* Start Dataset extract *
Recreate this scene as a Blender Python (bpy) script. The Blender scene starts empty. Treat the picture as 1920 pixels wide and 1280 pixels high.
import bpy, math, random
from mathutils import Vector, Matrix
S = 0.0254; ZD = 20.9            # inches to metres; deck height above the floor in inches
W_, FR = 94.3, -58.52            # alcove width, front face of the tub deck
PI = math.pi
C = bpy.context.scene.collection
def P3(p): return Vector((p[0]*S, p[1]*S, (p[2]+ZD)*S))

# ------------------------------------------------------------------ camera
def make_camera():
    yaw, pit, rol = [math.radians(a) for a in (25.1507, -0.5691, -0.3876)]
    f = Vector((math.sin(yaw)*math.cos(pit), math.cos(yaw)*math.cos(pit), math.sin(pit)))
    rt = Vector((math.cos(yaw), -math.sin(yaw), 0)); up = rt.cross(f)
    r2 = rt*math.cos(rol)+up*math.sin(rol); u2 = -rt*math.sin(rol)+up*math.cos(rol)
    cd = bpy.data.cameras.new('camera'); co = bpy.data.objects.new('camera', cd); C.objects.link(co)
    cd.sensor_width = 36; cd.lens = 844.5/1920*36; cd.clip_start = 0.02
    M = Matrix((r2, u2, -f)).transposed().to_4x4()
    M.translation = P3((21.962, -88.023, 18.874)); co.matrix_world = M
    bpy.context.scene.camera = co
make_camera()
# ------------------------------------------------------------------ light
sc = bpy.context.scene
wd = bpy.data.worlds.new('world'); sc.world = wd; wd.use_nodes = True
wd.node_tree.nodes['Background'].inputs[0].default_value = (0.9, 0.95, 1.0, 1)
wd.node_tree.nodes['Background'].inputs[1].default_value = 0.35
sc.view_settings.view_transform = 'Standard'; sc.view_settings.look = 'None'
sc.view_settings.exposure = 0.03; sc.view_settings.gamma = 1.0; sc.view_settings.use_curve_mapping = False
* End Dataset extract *
● What to work on:
Verbatim output is expected for the lines from the start of the data to the line in which "def P3(p): return" appears, both included.

● Exercise solution:
Recreate this scene as a Blender Python (bpy) script. The Blender scene starts empty. Treat the picture as 1920 pixels wide and 1280 pixels high.
import bpy, math, random
from mathutils import Vector, Matrix
S = 0.0254; ZD = 20.9            # inches to metres; deck height above the floor in inches
W_, FR = 94.3, -58.52            # alcove width, front face of the tub deck
PI = math.pi
C = bpy.context.scene.collection
def P3(p): return Vector((p[0]*S, p[1]*S, (p[2]+ZD)*S))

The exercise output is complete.